Pridmore leads McLaughlin at Daytona in 1976.

But honour doesn’t pay the rent, and I make money from this. So the discussion ended there – they wanted me to ride just for prize money, no salary, oh – and the honour. No thanks. In Heavyweight Production, I’d been developing the chassis of the bikes I had ridden to make them better. One of the reasons Yoshimura had contacted me was that they had this incredible engine, but besides the bikes being totally dirty and filthy all the time, they wobbled everywhere and wouldn’t stop.”

Steve McLaughlin with Pops Yoshimura (L) and Pop’s son and now Yoshimura head Fujio Yoshimura (r).

“So the day after Pops contacts me, Helmut somebody from Butler and Smith calls and asks me to ride for BMW on their R90S. What had happened was that BMW had heard that Yoshimura was going to get me, and they got worried and came in to make a bid. Well, it turned out that I was able to charge them more money than they paid Reggie Pridmore, who Butler and Smith had actually been racing with all these years. He later on won many Superbike championships, but back then was considered more of a West Coast clubbie racer, not an AMA national rider. I got paid $500 for each race plus bonuses, and I think Reggie got $1000 for the season.”

McLaughlin take an off-track excursion at Laguna Seca the same year.

“So we get down to Daytona, and they have three really tricked out bikes for three riders. Udo Geitl, who’d read the rules closely and had gotten creative, had built these monoshock bikes – one shock instead of two at the back, which was all you really needed. Reggie didn’t like this so much, so he kept the two shocks on his, but Gary Fisher, who was a National number also and one of the best 250GP riders in the world back then, he and I went for the mono.
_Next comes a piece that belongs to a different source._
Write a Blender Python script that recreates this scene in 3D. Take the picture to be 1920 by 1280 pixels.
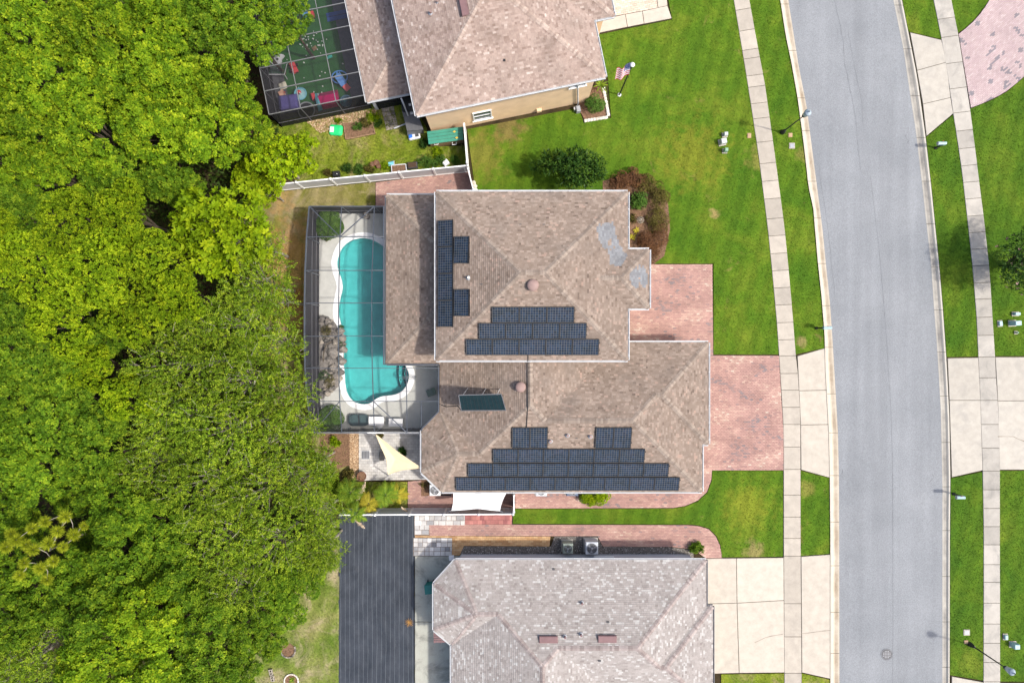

So the truck shows up, Udo gets out of the cab before he takes the bikes off the back, and there he’s got a big bandage on his arm from where he’s fallen off one of them.

So I tell my wife, I bet it’s my bike that’s got the scrape. Sure enough, the #83 bike comes out of the truck, and it’s got the crash damage that’s sorta been fixed. Every day in practice the bike never went more than two laps running – it lost oil pressure, cables came off, everything went wrong on the thing. And Matt Capri, who was the West Coast sales manager and was my mechanic, was going, don’t worry Steve, it’ll be OK. I’m telling him, Matt, they obviously hired me as a tactical diversion to get me off of Yoshimura’s bike, away from the opposition, and they want Reggie to win this thing. It didn’t look good….”

“Anyway, along comes the race, and in practice and the heat race you could see Gary Fisher didn’t understand he wasn’t on a TZ Yamaha, he wanted to rev the thing past 11,000 – I mean, this was a pushrod Boxer twin, with a shaft drive too. I was watching Gary downshifting way too soon and revving it way too high and thinking, there’s no chance he’s going to finish, he’s either going to drive the drive-shaft off the back of the bike, or else cut this thing in half – for sure he’s going to overrev it. So we get into the race, sure enough Fisher blows up, so it’s me and Reggie. And Reggie has a faster bike, as we all knew he would – but he doesn’t have a lot of Daytona time under his belt, so he didn’t really understand The Draft. And so, I could lead him in the infield, no problem, then let him pull by so on the back straight and then the front straight I’m just practising the draft – we had the Chicane in between, of course.”

“So each lap I’m just practising and looking for where the draft is, until I finally find it, and where the real tow is it’s about eight or nine bike lengths behind his bike – a lot more than on other bikes, probably because of those cylinders sticking out the side. So I lay in the draft on the last lap, I flatshifted out of the chicane, what we call powershifting nowadays, and – phew, it’s a squeaker. Because I had to come from a long way back, I just inched past him on the line. I wasn’t even sure – I thought I’d won, but I wasn’t sure.

 

 

And the announcer, a man called Roxy Rockwood who was very decidedly not my friend, he decides from his perch up above that Reggie has won, even though Bill Boyce who was the AMA referee, has told him that I’ve won, and he should wait for the photo. But Roxy’s gone and organised the Victory Lane winners circle, and he puts Reggie in the middle. Then the photo comes in, and it turns out that indeed I have won by half the width of the front tyre – except now I have to get my trophy off Reggie. Reg says, well – if you won, let’s just split the prize money between us, and I said, what are you talking about, get outta here. Reggie’s never talked to me again since that day…..”

1976 Butler & Smith BMW R90S Superbike specifications

ENGINE: Air-cooled pushrod OHV 180° boxer twin-cylinder four-stroke, 95 x 70.6 mm bore x stroke, 1001 cc, 102 bhp at 8,600 rpm (at clutch), 12.6:1 compression ratio, 2 x 40 mm Dell’Orto carburettors with accelerator pumps, Bosch CDI ignition with dual ignition and four coils, 5-speed close-ratio gearbox with shaft final drive, single-plate all-metal diaphragm clutch with steel flywheel unit.


CHASSIS: Tubular steel duplex cradle frame with dual reinforcement struts, 36 mm BMW leading-axle telescopic forks with three triple-clamps, tubular steel swingarm incorporating shaft final drive inside right leg with cantilever Koni monoshock, 28-degree head angle, 80 mm trail, 1465 mm wheelbase, 175 kg with oil and no fuel, 48/52% weight distribution with 12 litres of fuel, twin 290 mm Hurst-Airheart steel front discs with 2P Lockheed calipers, 200 mm BMW single leading-shoe rear drum.


WHEELS/TYRES: Front 110/60-18 Metzeler Lasertec on 2.65in WM4 wire-spoked rim, rear 130/80-18 Metzeler Lasertec on 3.00in WM5 wire-spoked rim.


PERFORMANCE: 145mph / 233 km/h top speed (Daytona 1976).


OWNER: BMW Mobil Tradition, Munich, Germany.